Le mouvement de protestation subit un coup d’arrêt après la publication, le 3 mai 1947, d’un article à sensation dans le Toronto Telegram qui, citant une source anonyme, explique que les communistes se sont appropriés la grève. Sans fournir de preuves concrètes, l’article suggère, avec insistance, que les communistes se servent de la grève pour semer le chaos dans la société canadienne et pour endoctriner la jeunesse canadienne dans le marxisme. Le Financial Post publie un article similaire, avec, en première page, gros titre : « Les communistes organisent une grève des confiseries et recrutent de jeunes enfants pour un défilé ».

Dans une interview de 2012 accordée au Globe and Mail, Parker Williams, l’un des chefs de file de la manifestation initiale à Ladysmith en Colombie‑Britannique, précise que la manifestation de Ladysmith était une initiative spontanée, uniquement motivée par la prise de conscience de jeunes ayant réalisé qu’ils n’étaient pas obligés d’accepter, sans rien dire, l’augmentation du prix des barres de chocolat et qu’ils avaient le pouvoir de protester.

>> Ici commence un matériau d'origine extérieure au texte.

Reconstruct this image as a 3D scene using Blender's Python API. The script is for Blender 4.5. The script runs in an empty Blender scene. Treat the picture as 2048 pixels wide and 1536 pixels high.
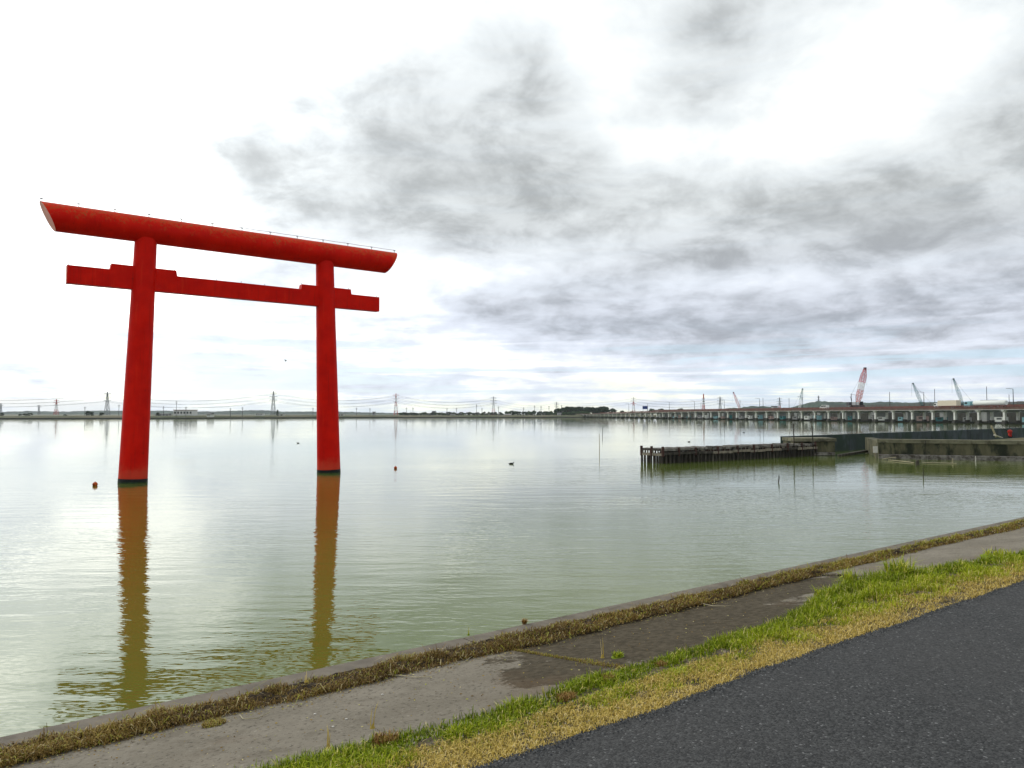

Malgré l’absence de preuves d’infiltration communiste, dans le contexte des débuts de la Guerre froide, cette allégation s’avère suffisante pour que le mouvement de protestation s’essouffle au début du mois de mai 1947. À la suite des manifestations, le prix des barres chocolatées baisse à sept cents, mais les augmentations de prix ultérieures n’entraînent aucun mouvement de protestation similaire.

Postérité

Alors que la grève du chocolat n’est plus qu’un souvenir, la capacité d’organisation des enfants dans l’espace public fait l’objet de projets cinématographiques et artistiques. Les manifestations sont le sujet du documentaire The Five Cent War. Une peinture murale, commémorant la protestation des enfants, est installée à Chemainus, en Colombie‑Britannique, en 2017 (voir North Cowichan). Ces événements sont également décrits dans deux livres pour enfants : Maggie and the Chocolate War (2007; trad. Maggie et la guerre du chocolat, 2009) et Candy Bar War (2021).